Peter Gabriel to adopt music co-producer model?

The Big Room @ Real World Studios David Rose tipped me off to this story titled Peter Gabriel Considers Allowing Fans Into Recording Studio.  The source for that story reports:

“The Incredible String Band wrote to their fans on their website and sold admission to their recordings… and that gave them the budget to purchase the studio time. They created a mini-economy based on 120 people.”

Props to Peter Gabriel for being able to manage the crush of 120 people in his studio (or at least be game to do so)!

Actually, I think this could be a significant turning point for the recording industry…

Namely, when people understand more, they demand more.   The more people understand about the recording process and the production process, the more they appreciate the creative process and their own creative aspirations.  By connecting the energy of these co-producers with the creative ferment of the band, not only does the band get a much needed product that they can sell to the market, but they get the extra fertilizer that this artist/co-producer relationship can yield.

I have been collecting a survey of large studios around the world (at least those that public their live room and control room dimensions), and I have concluded that there are a good 30 studios in Europe and 50 studios in the US that have a large enough live room and a large enough control room to open their doors to the co-production model.  Let’s face it: if the live room is barely large enough for the band, or if the control room cannot hold more than 4 people without feeling cramped, that’s not a studio that’s going to support co-production.

Real World Studios has one of the largest studio rooms I’ve surveyed: at over 2100 sq ft (196 sq m), it’s top 10 in what I have found in Europe (and likely top 20 in the US).  But it’s more than just a Big Room.  By integrating the control room and the studio environment (which extends to a pair of isolation booths and the Wooden Room), Real World creates the essense of the co-production environment.  But until now, it’s been a cloistered affair, and what Gabriel is beginning to realize (I think) is that if you let the fans in, it will help both the process and the commerce.  At least for those bands that can play (as opposed to those who can only construct their music at a workbench).

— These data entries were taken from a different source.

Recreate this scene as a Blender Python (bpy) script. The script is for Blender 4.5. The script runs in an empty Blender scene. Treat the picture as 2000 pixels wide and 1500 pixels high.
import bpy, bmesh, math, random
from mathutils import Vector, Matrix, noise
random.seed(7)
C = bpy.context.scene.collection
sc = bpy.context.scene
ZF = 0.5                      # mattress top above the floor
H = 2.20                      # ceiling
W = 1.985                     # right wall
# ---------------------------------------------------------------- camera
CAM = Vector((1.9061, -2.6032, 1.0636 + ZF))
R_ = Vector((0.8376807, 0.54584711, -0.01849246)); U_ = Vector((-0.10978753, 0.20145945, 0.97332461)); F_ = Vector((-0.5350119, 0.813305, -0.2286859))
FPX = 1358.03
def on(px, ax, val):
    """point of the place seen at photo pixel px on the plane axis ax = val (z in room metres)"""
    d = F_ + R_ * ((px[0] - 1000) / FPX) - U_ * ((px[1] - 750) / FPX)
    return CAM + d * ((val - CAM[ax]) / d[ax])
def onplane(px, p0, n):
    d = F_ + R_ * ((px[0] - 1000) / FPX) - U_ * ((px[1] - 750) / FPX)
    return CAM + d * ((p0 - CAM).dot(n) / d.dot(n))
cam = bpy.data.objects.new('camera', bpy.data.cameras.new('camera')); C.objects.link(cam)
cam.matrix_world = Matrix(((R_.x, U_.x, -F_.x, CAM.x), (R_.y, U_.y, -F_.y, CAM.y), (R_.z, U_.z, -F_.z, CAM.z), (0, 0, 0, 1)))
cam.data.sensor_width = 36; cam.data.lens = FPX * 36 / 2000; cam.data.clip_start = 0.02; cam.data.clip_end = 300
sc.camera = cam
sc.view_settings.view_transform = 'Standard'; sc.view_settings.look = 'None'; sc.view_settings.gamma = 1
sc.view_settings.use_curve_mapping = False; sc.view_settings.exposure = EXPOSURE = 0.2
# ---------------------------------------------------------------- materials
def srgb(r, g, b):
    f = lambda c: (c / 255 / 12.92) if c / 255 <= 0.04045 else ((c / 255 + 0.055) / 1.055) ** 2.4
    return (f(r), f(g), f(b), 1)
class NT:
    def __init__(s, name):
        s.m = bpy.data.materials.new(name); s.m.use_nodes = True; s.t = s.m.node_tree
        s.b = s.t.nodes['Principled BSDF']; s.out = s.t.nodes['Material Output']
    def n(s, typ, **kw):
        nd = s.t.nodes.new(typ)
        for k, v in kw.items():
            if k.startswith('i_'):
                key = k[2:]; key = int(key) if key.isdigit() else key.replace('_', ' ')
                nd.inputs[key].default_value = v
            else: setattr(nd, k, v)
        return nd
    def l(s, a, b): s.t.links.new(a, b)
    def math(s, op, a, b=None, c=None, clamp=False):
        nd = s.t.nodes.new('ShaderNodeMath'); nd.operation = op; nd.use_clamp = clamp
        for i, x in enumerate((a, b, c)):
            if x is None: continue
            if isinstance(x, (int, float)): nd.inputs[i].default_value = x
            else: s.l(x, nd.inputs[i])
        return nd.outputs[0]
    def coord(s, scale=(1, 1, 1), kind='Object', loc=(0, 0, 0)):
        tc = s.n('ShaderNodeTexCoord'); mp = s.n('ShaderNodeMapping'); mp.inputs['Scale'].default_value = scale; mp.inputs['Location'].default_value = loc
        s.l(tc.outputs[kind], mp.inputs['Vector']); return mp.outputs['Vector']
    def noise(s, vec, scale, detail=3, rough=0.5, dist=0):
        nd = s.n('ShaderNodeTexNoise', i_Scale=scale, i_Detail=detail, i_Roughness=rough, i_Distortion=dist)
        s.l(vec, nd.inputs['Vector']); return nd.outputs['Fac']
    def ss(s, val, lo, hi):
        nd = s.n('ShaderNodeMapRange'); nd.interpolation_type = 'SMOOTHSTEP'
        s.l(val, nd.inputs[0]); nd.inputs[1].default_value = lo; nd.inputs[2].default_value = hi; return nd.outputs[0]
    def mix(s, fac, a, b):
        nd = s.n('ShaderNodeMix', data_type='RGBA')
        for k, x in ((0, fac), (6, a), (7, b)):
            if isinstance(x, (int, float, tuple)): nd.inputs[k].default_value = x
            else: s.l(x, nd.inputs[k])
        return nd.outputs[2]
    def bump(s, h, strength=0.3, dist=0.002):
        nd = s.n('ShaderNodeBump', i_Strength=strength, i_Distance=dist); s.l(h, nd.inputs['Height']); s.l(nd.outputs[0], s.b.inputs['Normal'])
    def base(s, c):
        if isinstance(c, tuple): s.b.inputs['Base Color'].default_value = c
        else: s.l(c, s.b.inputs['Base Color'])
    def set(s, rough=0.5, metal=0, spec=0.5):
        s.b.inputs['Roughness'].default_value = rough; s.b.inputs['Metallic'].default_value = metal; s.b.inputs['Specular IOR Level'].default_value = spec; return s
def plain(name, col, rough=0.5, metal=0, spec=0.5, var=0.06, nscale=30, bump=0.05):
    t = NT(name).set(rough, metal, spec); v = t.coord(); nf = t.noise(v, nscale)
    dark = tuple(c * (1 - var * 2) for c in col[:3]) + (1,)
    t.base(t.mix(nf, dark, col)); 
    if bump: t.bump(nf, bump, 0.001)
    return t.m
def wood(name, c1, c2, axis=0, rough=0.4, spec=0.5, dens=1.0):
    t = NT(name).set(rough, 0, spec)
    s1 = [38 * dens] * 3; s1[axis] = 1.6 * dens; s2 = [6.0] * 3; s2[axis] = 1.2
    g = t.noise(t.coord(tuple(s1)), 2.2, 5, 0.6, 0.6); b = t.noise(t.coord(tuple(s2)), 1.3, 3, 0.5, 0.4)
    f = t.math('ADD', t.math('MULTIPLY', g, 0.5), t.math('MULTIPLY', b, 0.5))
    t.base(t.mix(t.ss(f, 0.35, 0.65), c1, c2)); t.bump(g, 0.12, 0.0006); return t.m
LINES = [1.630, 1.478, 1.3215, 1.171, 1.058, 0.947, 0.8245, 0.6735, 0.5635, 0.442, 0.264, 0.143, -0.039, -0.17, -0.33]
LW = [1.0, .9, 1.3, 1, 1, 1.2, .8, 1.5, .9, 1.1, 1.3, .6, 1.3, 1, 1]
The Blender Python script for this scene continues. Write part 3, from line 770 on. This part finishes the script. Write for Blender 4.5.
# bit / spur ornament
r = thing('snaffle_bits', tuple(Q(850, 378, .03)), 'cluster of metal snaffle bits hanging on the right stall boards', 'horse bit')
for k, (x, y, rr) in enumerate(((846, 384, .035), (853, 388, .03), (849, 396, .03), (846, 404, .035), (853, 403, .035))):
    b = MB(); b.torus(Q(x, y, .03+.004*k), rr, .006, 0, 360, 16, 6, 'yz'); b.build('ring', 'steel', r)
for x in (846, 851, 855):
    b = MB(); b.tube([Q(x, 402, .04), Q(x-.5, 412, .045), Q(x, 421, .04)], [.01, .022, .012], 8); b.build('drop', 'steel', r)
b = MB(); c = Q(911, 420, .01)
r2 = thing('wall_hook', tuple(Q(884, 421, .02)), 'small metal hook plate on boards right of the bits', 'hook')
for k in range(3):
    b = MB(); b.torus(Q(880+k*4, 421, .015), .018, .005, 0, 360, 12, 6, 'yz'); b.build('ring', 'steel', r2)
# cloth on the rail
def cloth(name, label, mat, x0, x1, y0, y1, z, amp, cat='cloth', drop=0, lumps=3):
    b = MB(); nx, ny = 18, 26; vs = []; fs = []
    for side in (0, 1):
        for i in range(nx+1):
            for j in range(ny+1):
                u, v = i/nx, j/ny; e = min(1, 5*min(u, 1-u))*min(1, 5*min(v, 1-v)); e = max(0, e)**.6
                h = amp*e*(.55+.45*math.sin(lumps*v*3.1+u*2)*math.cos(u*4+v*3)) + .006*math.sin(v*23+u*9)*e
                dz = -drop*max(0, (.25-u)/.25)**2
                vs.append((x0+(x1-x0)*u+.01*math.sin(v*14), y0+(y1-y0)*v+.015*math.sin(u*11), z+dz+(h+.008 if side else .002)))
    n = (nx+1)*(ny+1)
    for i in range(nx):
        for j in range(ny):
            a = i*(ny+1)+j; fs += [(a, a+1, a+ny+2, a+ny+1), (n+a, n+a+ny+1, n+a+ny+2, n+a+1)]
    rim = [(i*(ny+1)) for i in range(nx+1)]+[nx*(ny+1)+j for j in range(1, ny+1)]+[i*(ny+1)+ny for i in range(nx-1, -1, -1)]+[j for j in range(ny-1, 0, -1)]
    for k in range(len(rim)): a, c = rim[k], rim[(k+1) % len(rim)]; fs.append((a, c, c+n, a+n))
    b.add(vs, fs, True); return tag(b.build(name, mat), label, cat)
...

It will be fascinating to see how this all evolves, and interesting to see how well the design of Manifold Recording supports the mission of co-production (which benefits from completely integrated spaces) as well as conventional engineering (which benefits from acoustic design criteria that kinda go against the completely large, integrated space).  Nevertheless, because our Music Room is fundamentally symmetrical, we can create an integrated music, engineering, and production environment that reaches for the same goals that Gabriel describes for The Real World and that George Massenburg describes for Blackbird’s Studio C.